È chiaro a questo punto come vada definita una lista delle attività e delle organizzazioni certificate a rilasciare un attestato delle ore di servizio accumulate valide per guadagnarsi il diritto al voto e come vadano chiariti i criteri da applicare ai disabili o ad altri cittadini che abbiano difficoltà oggettive a svolgere tali attività. Ci saranno punti da chiarire, regole da definire, controlli da prevedere e molto altro, ma il principio resta valido: il voto bisogna guadagnarselo. I tempi e i modi saranno decisi a quel punto autonomamente da ogni singolo cittadino e anche questo sarà indicatore di quanto effettivamente ci terrà ognuno a ottenere questo diritto. Non mi stupirebbe scoprire a posteriori che una percentuale non indifferente della popolazione potrebbe decidere di rinunciarvi del tutto. Ci sono già Paesi in cui il 70% della popolazione non vota per scelta. Non c’è niente di male, finché è una scelta e non un’imposizione.

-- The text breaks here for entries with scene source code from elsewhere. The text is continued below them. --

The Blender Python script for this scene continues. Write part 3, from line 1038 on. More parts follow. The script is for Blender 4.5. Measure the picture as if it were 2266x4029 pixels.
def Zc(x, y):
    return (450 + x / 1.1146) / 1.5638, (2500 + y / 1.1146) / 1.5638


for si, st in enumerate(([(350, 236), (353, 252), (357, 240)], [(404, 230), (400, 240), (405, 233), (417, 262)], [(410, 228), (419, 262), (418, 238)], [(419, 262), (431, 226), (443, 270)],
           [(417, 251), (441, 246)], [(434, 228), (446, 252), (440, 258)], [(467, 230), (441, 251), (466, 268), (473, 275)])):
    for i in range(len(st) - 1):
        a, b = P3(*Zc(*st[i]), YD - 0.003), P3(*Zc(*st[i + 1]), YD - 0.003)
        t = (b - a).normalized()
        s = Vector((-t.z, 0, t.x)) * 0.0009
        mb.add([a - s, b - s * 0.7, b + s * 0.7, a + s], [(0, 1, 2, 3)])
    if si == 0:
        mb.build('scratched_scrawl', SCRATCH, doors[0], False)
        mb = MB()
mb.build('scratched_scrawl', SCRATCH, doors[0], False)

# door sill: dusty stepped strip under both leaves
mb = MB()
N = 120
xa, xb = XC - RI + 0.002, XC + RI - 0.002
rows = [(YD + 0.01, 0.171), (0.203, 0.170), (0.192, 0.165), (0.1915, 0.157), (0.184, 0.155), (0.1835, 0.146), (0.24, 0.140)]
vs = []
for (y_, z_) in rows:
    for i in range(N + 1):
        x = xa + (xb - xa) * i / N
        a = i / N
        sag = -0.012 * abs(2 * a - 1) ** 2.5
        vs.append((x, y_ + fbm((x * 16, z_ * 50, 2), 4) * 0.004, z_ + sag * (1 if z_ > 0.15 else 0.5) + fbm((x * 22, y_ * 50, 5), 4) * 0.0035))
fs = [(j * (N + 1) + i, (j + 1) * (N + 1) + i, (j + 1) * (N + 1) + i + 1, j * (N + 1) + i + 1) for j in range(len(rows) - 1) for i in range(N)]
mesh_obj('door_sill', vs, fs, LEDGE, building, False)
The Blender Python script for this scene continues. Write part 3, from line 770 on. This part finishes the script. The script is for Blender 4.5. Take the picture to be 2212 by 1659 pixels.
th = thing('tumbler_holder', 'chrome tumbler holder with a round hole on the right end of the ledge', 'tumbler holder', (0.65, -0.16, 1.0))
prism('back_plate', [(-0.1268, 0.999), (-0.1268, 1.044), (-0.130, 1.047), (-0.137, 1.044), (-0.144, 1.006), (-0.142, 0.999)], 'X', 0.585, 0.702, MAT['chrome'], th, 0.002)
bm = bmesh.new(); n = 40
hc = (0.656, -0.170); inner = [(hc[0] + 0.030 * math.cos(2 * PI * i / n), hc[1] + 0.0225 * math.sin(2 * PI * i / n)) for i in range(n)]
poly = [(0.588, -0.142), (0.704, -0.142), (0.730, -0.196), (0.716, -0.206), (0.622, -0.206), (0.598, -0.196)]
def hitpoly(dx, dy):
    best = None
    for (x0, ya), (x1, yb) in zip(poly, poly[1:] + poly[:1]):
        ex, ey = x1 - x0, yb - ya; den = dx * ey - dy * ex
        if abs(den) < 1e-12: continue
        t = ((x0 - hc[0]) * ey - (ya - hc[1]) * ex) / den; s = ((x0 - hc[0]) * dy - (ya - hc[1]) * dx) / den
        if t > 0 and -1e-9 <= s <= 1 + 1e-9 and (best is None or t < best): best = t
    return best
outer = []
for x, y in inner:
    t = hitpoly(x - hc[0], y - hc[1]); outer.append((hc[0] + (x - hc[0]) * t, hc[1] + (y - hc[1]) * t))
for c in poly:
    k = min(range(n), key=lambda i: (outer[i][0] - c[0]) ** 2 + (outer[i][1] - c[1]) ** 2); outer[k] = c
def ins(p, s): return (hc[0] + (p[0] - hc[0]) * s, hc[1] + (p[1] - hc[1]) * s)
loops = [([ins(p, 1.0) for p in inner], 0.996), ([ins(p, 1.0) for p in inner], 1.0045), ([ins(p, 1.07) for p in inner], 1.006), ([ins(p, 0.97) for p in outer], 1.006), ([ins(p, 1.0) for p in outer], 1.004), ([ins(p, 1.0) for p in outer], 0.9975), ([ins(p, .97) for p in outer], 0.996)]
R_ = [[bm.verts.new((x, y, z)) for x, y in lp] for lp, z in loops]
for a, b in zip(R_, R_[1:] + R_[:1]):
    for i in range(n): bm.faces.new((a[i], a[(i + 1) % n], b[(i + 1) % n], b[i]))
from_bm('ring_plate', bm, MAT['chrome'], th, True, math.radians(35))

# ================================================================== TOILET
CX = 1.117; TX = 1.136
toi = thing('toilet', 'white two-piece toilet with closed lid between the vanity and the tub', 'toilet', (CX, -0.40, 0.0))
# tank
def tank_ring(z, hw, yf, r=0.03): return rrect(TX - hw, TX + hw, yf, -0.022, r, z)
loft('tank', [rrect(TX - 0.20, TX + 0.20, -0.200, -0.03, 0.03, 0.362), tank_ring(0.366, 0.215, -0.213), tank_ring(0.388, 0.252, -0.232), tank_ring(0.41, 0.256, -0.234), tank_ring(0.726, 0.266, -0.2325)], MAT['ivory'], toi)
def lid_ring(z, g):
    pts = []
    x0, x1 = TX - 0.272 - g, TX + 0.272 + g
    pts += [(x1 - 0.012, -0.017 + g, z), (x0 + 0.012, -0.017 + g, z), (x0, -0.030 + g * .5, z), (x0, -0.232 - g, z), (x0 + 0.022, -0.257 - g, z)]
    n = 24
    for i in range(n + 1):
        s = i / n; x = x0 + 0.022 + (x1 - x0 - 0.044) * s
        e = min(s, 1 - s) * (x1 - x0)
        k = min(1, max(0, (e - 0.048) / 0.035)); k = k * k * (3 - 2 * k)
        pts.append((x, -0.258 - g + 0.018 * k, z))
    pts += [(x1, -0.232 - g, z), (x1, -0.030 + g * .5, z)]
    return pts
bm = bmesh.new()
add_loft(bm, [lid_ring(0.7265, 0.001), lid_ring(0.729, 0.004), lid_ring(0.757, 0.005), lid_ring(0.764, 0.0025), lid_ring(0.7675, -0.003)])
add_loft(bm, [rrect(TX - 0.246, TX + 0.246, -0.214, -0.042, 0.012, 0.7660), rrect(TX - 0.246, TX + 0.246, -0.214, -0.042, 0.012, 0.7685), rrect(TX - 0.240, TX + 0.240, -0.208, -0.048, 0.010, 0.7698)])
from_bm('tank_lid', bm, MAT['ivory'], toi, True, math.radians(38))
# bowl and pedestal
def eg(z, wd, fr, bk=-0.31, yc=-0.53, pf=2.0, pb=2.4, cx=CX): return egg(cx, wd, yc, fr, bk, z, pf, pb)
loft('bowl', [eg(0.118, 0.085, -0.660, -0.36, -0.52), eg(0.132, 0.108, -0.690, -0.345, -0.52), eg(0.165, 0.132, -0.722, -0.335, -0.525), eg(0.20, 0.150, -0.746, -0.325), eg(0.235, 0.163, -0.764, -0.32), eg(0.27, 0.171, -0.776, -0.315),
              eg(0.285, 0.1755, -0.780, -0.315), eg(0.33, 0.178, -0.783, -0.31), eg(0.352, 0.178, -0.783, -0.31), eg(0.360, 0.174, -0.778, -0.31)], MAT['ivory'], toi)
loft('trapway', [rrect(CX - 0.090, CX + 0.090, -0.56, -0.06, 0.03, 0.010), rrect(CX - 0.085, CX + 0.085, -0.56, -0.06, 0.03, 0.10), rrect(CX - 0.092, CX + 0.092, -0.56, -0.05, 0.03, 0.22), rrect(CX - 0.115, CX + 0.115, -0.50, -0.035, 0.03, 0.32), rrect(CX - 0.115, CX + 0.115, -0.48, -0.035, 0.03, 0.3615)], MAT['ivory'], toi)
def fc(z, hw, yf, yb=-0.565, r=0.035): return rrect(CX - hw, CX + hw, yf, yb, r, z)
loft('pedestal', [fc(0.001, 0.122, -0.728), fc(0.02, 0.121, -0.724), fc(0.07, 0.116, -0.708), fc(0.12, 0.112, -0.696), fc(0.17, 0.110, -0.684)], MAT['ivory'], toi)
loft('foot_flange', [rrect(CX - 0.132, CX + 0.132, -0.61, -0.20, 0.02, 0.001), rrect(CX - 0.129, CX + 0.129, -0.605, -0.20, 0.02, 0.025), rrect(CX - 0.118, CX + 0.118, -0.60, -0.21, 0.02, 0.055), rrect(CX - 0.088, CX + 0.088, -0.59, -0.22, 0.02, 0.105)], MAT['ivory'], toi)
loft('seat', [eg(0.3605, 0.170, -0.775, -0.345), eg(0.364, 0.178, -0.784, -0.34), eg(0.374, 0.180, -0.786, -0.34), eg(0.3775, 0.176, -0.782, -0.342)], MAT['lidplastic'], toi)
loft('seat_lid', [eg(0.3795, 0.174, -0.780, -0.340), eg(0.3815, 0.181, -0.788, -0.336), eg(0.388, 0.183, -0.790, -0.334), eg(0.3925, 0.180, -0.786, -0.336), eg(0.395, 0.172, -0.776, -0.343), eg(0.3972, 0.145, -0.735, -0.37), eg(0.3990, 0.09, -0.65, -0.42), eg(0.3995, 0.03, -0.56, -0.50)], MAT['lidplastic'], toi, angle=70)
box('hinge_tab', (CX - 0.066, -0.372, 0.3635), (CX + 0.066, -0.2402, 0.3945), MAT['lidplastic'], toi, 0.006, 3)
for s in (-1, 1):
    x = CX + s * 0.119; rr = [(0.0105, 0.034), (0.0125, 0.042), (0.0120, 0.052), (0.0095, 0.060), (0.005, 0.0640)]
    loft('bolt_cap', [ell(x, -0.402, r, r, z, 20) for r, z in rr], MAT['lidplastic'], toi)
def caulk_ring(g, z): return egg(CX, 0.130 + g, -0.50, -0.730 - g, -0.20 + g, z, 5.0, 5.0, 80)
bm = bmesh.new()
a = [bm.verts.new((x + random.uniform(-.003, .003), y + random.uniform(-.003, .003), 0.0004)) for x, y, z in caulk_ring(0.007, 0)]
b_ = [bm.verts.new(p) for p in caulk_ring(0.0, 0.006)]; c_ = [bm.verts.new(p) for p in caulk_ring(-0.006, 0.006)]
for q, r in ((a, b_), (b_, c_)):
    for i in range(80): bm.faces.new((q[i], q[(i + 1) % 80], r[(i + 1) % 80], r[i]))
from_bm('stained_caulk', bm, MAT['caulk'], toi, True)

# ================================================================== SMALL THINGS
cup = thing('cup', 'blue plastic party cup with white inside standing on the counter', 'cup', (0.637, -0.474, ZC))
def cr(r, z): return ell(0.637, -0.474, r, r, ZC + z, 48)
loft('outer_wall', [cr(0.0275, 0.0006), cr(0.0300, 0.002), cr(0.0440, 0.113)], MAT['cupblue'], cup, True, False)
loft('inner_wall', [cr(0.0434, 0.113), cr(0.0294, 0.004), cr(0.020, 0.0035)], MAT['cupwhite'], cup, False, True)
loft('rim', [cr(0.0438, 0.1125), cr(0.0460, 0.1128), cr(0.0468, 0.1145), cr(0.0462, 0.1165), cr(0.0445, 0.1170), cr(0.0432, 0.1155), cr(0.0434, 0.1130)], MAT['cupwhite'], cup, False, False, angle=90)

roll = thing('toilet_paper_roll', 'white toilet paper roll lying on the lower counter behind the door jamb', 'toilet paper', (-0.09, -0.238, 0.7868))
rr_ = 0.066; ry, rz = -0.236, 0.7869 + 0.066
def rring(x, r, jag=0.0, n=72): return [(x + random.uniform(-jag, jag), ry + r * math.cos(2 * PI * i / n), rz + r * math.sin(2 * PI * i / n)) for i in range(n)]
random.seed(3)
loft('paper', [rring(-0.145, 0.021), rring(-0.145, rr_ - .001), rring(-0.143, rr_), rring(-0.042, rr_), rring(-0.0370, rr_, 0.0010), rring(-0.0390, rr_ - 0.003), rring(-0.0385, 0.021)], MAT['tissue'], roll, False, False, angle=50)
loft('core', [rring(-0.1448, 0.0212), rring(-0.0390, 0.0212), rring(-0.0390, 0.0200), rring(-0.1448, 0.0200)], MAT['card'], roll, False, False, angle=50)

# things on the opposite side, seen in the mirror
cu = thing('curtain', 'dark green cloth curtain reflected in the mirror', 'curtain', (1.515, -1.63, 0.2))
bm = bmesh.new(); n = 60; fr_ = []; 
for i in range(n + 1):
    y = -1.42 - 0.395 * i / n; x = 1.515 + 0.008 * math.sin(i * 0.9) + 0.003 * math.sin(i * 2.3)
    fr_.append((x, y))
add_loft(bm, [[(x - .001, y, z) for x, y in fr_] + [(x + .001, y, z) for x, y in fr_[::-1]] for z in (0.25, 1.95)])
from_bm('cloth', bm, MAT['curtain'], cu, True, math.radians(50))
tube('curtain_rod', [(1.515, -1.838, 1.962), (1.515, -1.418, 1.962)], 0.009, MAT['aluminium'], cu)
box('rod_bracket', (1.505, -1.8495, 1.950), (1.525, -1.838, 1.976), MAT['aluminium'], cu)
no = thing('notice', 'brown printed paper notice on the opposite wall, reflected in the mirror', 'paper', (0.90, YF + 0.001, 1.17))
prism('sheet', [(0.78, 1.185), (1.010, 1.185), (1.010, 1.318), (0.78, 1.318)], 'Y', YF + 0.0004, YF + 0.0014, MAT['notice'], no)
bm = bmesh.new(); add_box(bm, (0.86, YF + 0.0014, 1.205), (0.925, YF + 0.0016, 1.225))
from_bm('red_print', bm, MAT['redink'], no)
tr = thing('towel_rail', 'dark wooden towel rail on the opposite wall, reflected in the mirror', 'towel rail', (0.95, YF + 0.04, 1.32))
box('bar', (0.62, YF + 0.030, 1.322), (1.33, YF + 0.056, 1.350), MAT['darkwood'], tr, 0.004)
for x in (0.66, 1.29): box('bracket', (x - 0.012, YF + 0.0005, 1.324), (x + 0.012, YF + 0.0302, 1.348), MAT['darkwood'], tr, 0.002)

Probabilmente alla fine una gran parte dei cittadini deciderà di non impegnarsi in un’attività di volontariato e usare il tempo libero per se stessi o per i propri familiari, rinunciando alla possibilità di votare. Dato che tale rinuncia non coinvolgerà alcuno degli altri diritti e doveri stabiliti dalla Costituzione, in effetti, non ne verranno in alcun modo penalizzati. Unica eccezione, ovviamente: chi non vota non potrà neppure candidarsi per essere eletto.

In pratica tutti potranno usufruire dei benefici di una democrazia costruita tuttavia su un fondamento maturo e responsabile che garantirà un maggior senso civico sia nell’esercizio del voto che nell’attività al servizio del popolo di chi sarà eletto, senza dimenticare un’importante effetto collaterale: un maggiore sostegno a tutti coloro che ne hanno bisogno dato che il numero di individui che si dedicheranno al volontariato sarà comunque più alto di quello attuale. In pratica una democrazia davvero costruita sulla solidarietà.